◆ Goal of the exercise
Bring together all lines of the material below that contain the string "picture".

***** Exercise input

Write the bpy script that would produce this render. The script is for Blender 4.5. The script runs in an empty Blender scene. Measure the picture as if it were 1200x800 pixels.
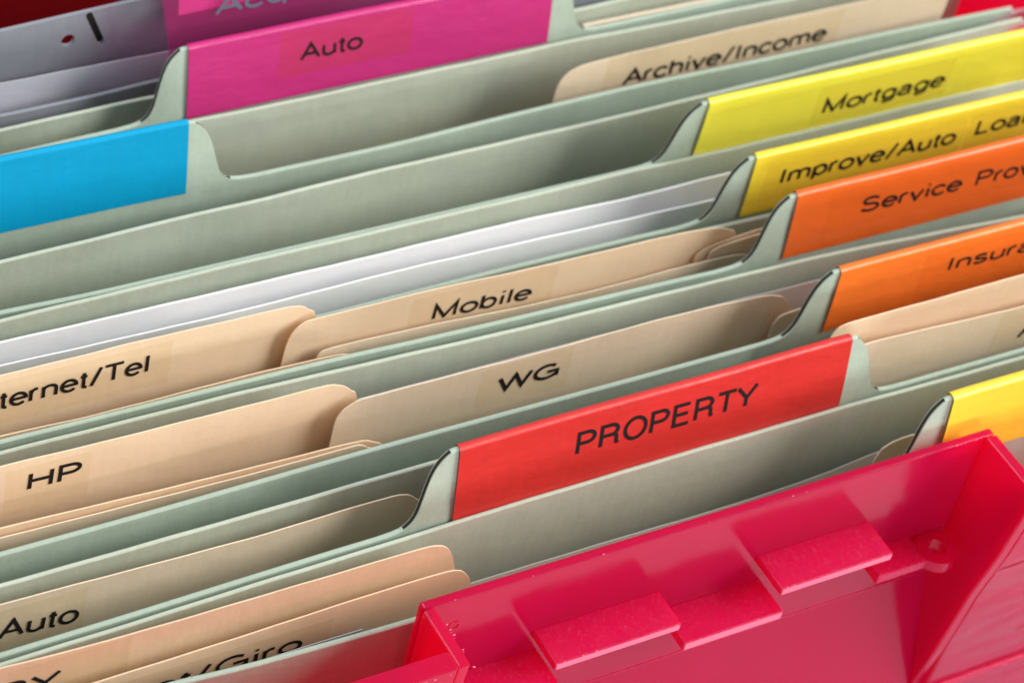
import bpy, bmesh, math, random
from mathutils import Matrix, Vector
# ---------------------------------------------------------------- camera, world, lamps, exposure
# (all lengths below are in millimetres; MM turns them into metres)
MM = 0.001
sc = bpy.context.scene
col = sc.collection
random.seed(7)
CAM = Vector((-224.56, -273.48, 377.93))
CR = (0.855343, -0.481499, 0.191174)
CU = (0.221104, 0.673009, 0.705813)
CF = (0.468510, 0.561442, -0.682115)
cam = bpy.data.cameras.new('camera'); camo = bpy.data.objects.new('camera', cam); col.objects.link(camo)
cam.sensor_width = 36; cam.lens = 95.74; cam.clip_start = 0.02; cam.clip_end = 50
Rm = Matrix((CR, CU, [-v for v in CF])).transposed()
camo.matrix_world = Matrix.Translation(CAM * MM) @ Rm.to_4x4()
cam.dof.use_dof = True; cam.dof.focus_distance = 0.505; cam.dof.aperture_fstop = 23; cam.dof.aperture_blades = 7
sc.camera = camo
w = bpy.data.worlds.new('World'); sc.world = w; w.use_nodes = True
bg = w.node_tree.nodes['Background']; bg.inputs[0].default_value = (0.93, 0.96, 1, 1); bg.inputs[1].default_value = 0.42
def area(name, loc, target, size, sy, power, color):
    l = bpy.data.lights.new(name, 'AREA'); l.shape = 'RECTANGLE'; l.size = size; l.size_y = sy; l.energy = power; l.color = color
    o = bpy.data.objects.new(name, l); col.objects.link(o); o.location = loc
    o.rotation_euler = (Vector(target) - Vector(loc)).to_track_quat('-Z', 'Y').to_euler()
area('softbox_key', (0.95, -0.52, 0.60), (0.06, 0.04, 0), 0.60, 0.60, 20, (1.0, 0.975, 0.93))
area('softbox_fill', (-0.15, 0.35, 1.3), (0.05, 0.05, 0), 0.9, 0.9, 13, (0.95, 0.98, 1.0))
area('softbox_front', (-0.10, -1.25, 0.16), (0.0, 0.0, -0.02), 0.6, 0.26, 7.5, (1.0, 0.98, 0.95))
sc.view_settings.view_transform = 'Standard'; sc.view_settings.look = 'None'; sc.view_settings.gamma = 1
sc.view_settings.exposure = 0.17
sc.render.engine = 'CYCLES'
sc.cycles.max_bounces = 10; sc.cycles.transparent_max_bounces = 12; sc.cycles.diffuse_bounces = 6

# ---------------------------------------------------------------- materials
def nt(name):
    m = bpy.data.materials.new(name); m.use_nodes = True
    t = m.node_tree; return m, t, t.nodes['Principled BSDF'], t.nodes['Material Output']
def N(t, kind, **k):
    n = t.nodes.new(kind)
    for a, b in k.items(): setattr(n, a, b)
    return n
def noise(t, scale, detail=4, rough=.6, stretch=None):
    co = N(t, 'ShaderNodeTexCoord'); mp = N(t, 'ShaderNodeMapping'); n = N(t, 'ShaderNodeTexNoise')
    t.links.new(co.outputs['Object'], mp.inputs[0]); t.links.new(mp.outputs[0], n.inputs['Vector'])
    if stretch: mp.inputs['Scale'].default_value = stretch
    n.inputs['Scale'].default_value = scale; n.inputs['Detail'].default_value = detail; n.inputs['Roughness'].default_value = rough
    return n
def ramp(t, src, stops):
    r = N(t, 'ShaderNodeValToRGB'); e = r.color_ramp.elements
    while len(e) < len(stops): e.new(.5)
    for i, (p, c) in enumerate(stops): e[i].position = p; e[i].color = (*c, 1)
    t.links.new(src, r.inputs[0]); return r
def mixc(t, mode, fac, a, b):
    m = N(t, 'ShaderNodeMix', data_type='RGBA', blend_type=mode)
    if isinstance(fac, (int, float)): m.inputs['Factor'].default_value = fac
    else: t.links.new(fac, m.inputs['Factor'])
    for s, v in (('A', a), ('B', b)):
        i = [x for x in m.inputs if x.name == s and x.type == 'RGBA'][0]
        if isinstance(v, tuple): i.default_value = (*v, 1)
        else: t.links.new(v, i)
    return [x for x in m.outputs if x.type == 'RGBA'][0]
def card(name, c, var=.06, rough=.7, trans=0., tcol=None, grain=1.0, spec=.3, blotch=None, rumple=0.):
    m, t, p, out = nt(name)
    lo = tuple(x * (1 - var) for x in c); hi = tuple(min(1, x * (1 + var)) for x in c)
    n1 = noise(t, 38, 5, .6, (1, 1, 1.3)); r1 = ramp(t, n1.outputs[0], [(.3, lo), (.7, hi)])
    n2 = noise(t, 1500, 3, .8); r2 = ramp(t, n2.outputs[0], [(.25, (1 - .13 * grain,) * 3), (.75, (1 + .0 * grain,) * 3)])
    cc = mixc(t, 'MULTIPLY', 1.0, r1.outputs[0], r2.outputs[0])
    n4 = noise(t, 700, 2, .5, (1, 1, .18)); r4 = ramp(t, n4.outputs[0], [(.35, (1 - .05 * grain,) * 3), (.65, (1., 1., 1.))])
    cc = mixc(t, 'MULTIPLY', 1.0, cc, r4.outputs[0])
    if blotch:
        n3 = noise(t, 17, 3, .7); r3 = ramp(t, n3.outputs[0], [(.42, (1, 1, 1)), (.62, blotch)])
        cc = mixc(t, 'MULTIPLY', .5, cc, r3.outputs[0])
    t.links.new(cc, p.inputs['Base Color'])
    p.inputs['Roughness'].default_value = rough; p.inputs['Specular IOR Level'].default_value = spec
    b = N(t, 'ShaderNodeBump'); b.inputs['Strength'].default_value = .25 * grain; b.inputs['Distance'].default_value = .00012
    t.links.new(n2.outputs[0], b.inputs['Height']); t.links.new(b.outputs[0], p.inputs['Normal'])
    b2 = N(t, 'ShaderNodeBump'); b2.inputs['Strength'].default_value = .5; b2.inputs['Distance'].default_value = .0006 + rumple
    n5 = noise(t, 55, 3, .55, (1, 1, 2.2)); t.links.new(n5.outputs[0], b2.inputs['Height']); t.links.new(b2.outputs[0], b.inputs['Normal'])
    if trans:
        tr = N(t, 'ShaderNodeBsdfTranslucent'); tr.inputs[0].default_value = (*(tcol or c), 1)
        mx = N(t, 'ShaderNodeMixShader'); mx.inputs[0].default_value = trans
        t.links.new(p.outputs[0], mx.inputs[1]); t.links.new(tr.outputs[0], mx.inputs[2]); t.links.new(mx.outputs[0], out.inputs[0])
    return m
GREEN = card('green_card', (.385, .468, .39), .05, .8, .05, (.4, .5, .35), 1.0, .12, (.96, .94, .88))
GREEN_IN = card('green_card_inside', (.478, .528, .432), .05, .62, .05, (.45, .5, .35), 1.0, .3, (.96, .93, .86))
SHADE_BROWN = card('shade_brown_card', (.035, .026, .018), .1, .8)  # dark brown standing in for shade in the tab gaps and slot
MANILA = card('manila_card', (.87, .755, .56), .035, .55, .32, (.97, .62, .25), .7, .4)
MANILA_B = card('manila_card_darker', (.81, .70, .525), .04, .55, .22, (.85, .5, .2), .8, .4)  # a darker manila tone
PEACH = card('peach_card', (.88, .77, .55), .04, .55, .3, (.9, .48, .2), .9, .4)
PAPER = card('white_paper', (.88, .885, .89), .015, .7, .15, (.8, .8, .85), .3, .25)
GREYP = card('grey_paper', (.42, .42, .46), .03, .6, 0, None, .5, .3)
GREY = card('grey_board', (.24, .25, .285), .05, .5, 0, None, .8, .4)
BLUEC = card('blue_card', (.03, .10, .30), .05, .5)
PINK = card('pink_sleeve', (.46, .016, .155), .05, .42, .05, (.8, .05, .25), .7, .5, None, .0007)
BLUE = card('blue_sleeve', (.0, .275, .50), .04, .5, .03, (.0, .4, .7), .7, .15)
YELLOW = card('lemon_sleeve', (.74, .68, .05), .03, .38, .08, (.9, .8, .05), .4, .5, None, .0004)
YELLOW2 = card('golden_sleeve', (.79, .61, .035), .04, .38, .08, (.9, .5, .02), .5, .5, None, .0004)
YELLOW3 = card('warm_yellow_sleeve', (.80, .60, .05), .04, .38, .12, (.9, .5, .02), .4, .5, None, .0004)
ORANGE = card('orange_sleeve', (.68, .115, .012), .04, .40, .06, (.9, .16, .02), .6, .5, None, .0007)
ORANGE2 = card('light_orange_sleeve', (.74, .155, .015), .05, .40, .06, (.9, .2, .02), .6, .5, None, .0007)
RED = card('red_sleeve', (.54, .022, .018), .06, .42, .04, (.8, .04, .03), 1.0, .5, None, .0007)
def plain(name, c, rough=.4, spec=.5, metal=0.):
    m, t, p, out = nt(name)
    n = noise(t, 300, 3); r = ramp(t, n.outputs[0], [(.3, tuple(x * .94 for x in c)), (.7, c)])
    t.links.new(r.outputs[0], p.inputs['Base Color'])
    p.inputs['Roughness'].default_value = rough; p.inputs['Specular IOR Level'].default_value = spec; p.inputs['Metallic'].default_value = metal
    return m
INK = plain('black_print', (.014, .012, .012), .85, .08)
INKG = plain('grey_print', (.10, .13, .18), .85, .08)
STEEL = plain('rail_steel', (.75, .75, .77), .3, .5, .6)
UNSEEN_TABLE = plain('lilac_bounce_tabletop', (.68, .69, .84), .5, .4)  # tinted lilac to colour the haze reflected in the box plastic
def tape(name, c, a, rough=.25):
    # clear printer tape: mostly see-through, faintly tinted, glossy
    m, t, p, out = nt(name)
    p.inputs['Base Color'].default_value = (*c, 1); p.inputs['Roughness'].default_value = rough
    tr = N(t, 'ShaderNodeBsdfTransparent'); tr.inputs[0].default_value = (.992, .985, .97, 1)
    mx = N(t, 'ShaderNodeMixShader'); mx.inputs[0].default_value = a
    t.links.new(tr.outputs[0], mx.inputs[1]); t.links.new(p.outputs[0], mx.inputs[2]); t.links.new(mx.outputs[0], out.inputs[0])
    return m
TAPE = tape('clear_tape', (.85, .74, .50), .035, .3)
TAPE_R = tape('clear_tape_on_pink', (.66, .07, .07), .08, .3)
TAPE_Y = tape('clear_tape_on_yellow', (.85, .66, .08), .06, .3)
TAPE_O = tape('clear_tape_on_orange', (.88, .20, .02), .07, .3)
def plastic(name, base, deep, clear, rough, frost=False, tintc=(1, .10, .22)):
    # tinted see-through polystyrene: body colour + light passing through + tinted clarity
    m, t, p, out = nt(name)
    wavy = frost == 'wavy'
    nn = noise(t, 22, 4, .6); r = ramp(t, nn.outputs[0], [(.3, tuple(x * .9 for x in base)), (.7, base)])
    # pale specks of dust and fine scratches in the surface
    sp = noise(t, 1700 if frost and not wavy else 420, 2, .5, (1, 1, 1) if frost else (1, 1, .12)); rs = ramp(t, sp.outputs[0], [(.58 if frost and not wavy else .765, (0, 0, 0)), (.86, (.26, .26, .26))])
    cb = mixc(t, 'MIX', rs.outputs[0], r.outputs[0], (.95, .45, .58))
    t.links.new(cb, p.inputs['Base Color'])
    p.inputs['Roughness'].default_value = rough; p.inputs['IOR'].default_value = 1.55; p.inputs['Specular IOR Level'].default_value = .55
    ns = noise(t, 260, 4, .7, (1, .3, 1)); rr = ramp(t, ns.outputs[0], [(.35, (rough * .8,) * 3), (.75, (rough * 1.5,) * 3)])
    t.links.new(rr.outputs[0], p.inputs['Roughness'])
    nb = noise(t, 38, 2, .6, (.5, 1, 1.6)) if frost == 'wavy' else noise(t, 2600 if frost else 45, 4 if frost else 2, .7)
    b = N(t, 'ShaderNodeBump'); b.inputs['Strength'].default_value = .9 if frost == 'wavy' else .35 if frost else .20; b.inputs['Distance'].default_value = .0035 if frost == 'wavy' else .00012 if frost else .0012
    t.links.new(nb.outputs[0], b.inputs['Height']); t.links.new(b.outputs[0], p.inputs['Normal'])
    tl = N(t, 'ShaderNodeBsdfTranslucent'); tl.inputs[0].default_value = (*deep, 1)
    a = N(t, 'ShaderNodeMixShader'); a.inputs[0].default_value = .42 if frost is True else .45
    t.links.new(p.outputs[0], a.inputs[1]); t.links.new(tl.outputs[0], a.inputs[2])
    tr = N(t, 'ShaderNodeBsdfTransparent'); tr.inputs[0].default_value = (*tintc, 1)
    mx = N(t, 'ShaderNodeMixShader'); mx.inputs[0].default_value = clear
    t.links.new(a.outputs[0], mx.inputs[1]); t.links.new(tr.outputs[0], mx.inputs[2]); t.links.new(mx.outputs[0], out.inputs[0])
    return m
BOX = plastic('pink_box_plastic', (.55, .006, .10), (.86, .003, .045), .44, .14)
BOXW = plastic('wavy_pink_plastic', (.52, .006, .09), (.84, .003, .05), .36, .13, 'wavy')
BOXB = plastic('shaded_dark_red_plastic', (.34, .003, .006), (.25, .002, .004), .03, .3)  # box plastic darkened to carry the shade on the back wall
BOXF = plastic('frosted_pink_plastic', (.62, .008, .12), (.88, .004, .07), .34, .27, True)
BOXE = plastic('pink_edge_glow', (.92, .26, .42), (.97, .12, .28), .15, .45, True)  # paler pink paints the edge glow of the ledges; burrs share it
TABP = plastic('clear_pink_tab_plastic', (.70, .10, .34), (.9, .25, .5), .80, .2, False, (.93, .50, .74))
CLEARP = tape('clear_pocket_plastic', (.80, .78, .78), .68, .18)

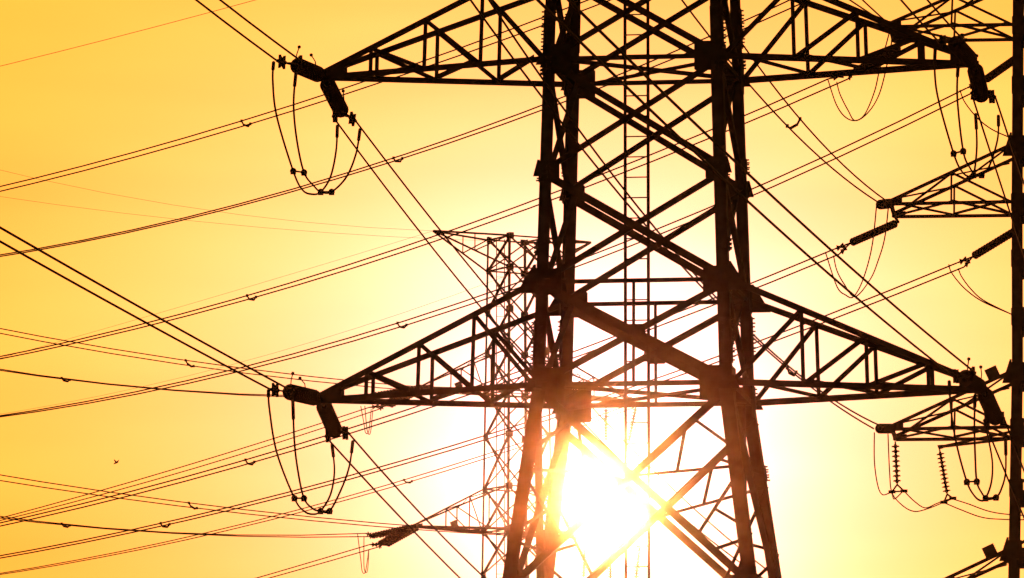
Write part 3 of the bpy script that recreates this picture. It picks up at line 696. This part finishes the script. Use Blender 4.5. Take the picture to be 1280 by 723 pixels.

**********

◆ Complete response
Write the bpy script that would produce this render. The script is for Blender 4.5. The script runs in an empty Blender scene. Measure the picture as if it were 1200x800 pixels.
Write part 3 of the bpy script that recreates this picture. It picks up at line 696. This part finishes the script. Use Blender 4.5. Take the picture to be 1280 by 723 pixels.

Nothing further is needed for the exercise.